Home Depot has since removed the files from the site, according to Consumerist. The spreadsheets didn't contain credit card data, bank account information or Social Security numbers -- all of which are legally protected, and land whomever exposed it in legal hot water. In other words, leaving this non-financial/non-SS personal information accessible on the internet (however indirectly) isn't necessarily illegal.

It is, however, terrible for an exposed user's privacy -- and could potentially leave them open to future scamming. Names, phone numbers and physical and email addresses are all details that could be used in a phishing attempt to pretend familiarity while asking for more crucial information.

The personal data left online were all complaints logged for Home Depot's MyInstall program, which the company offers to help customers communicate with contractor installers. It included product types, installation services and the name of the person servicing the complaint -- yet more details that could have further helped scammers pretending to contact customers on an official basis.

To be clear, this wasn't a breach of security, just an unfortunate patch of customer data erroneously left open to the public.
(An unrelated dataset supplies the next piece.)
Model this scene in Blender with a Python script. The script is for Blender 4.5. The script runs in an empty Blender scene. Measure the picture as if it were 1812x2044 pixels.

"The information was out there, and as hard as it would have been for anyone to find, it shouldn't have been. This was an inadvertent human error that we addressed as soon as we discovered it. Although the data was low-risk, we take the matter very seriously," a Home Depot spokesperson told Engadget over email.

Unfortunately, even though the data wasn't released as the result of a deliberate hack, it was still available for an unknown period of time. We won't know the ramifications of this mistake unless someone attempts to take advantage of any of Home Depot's 8,000 unlucky customers affected.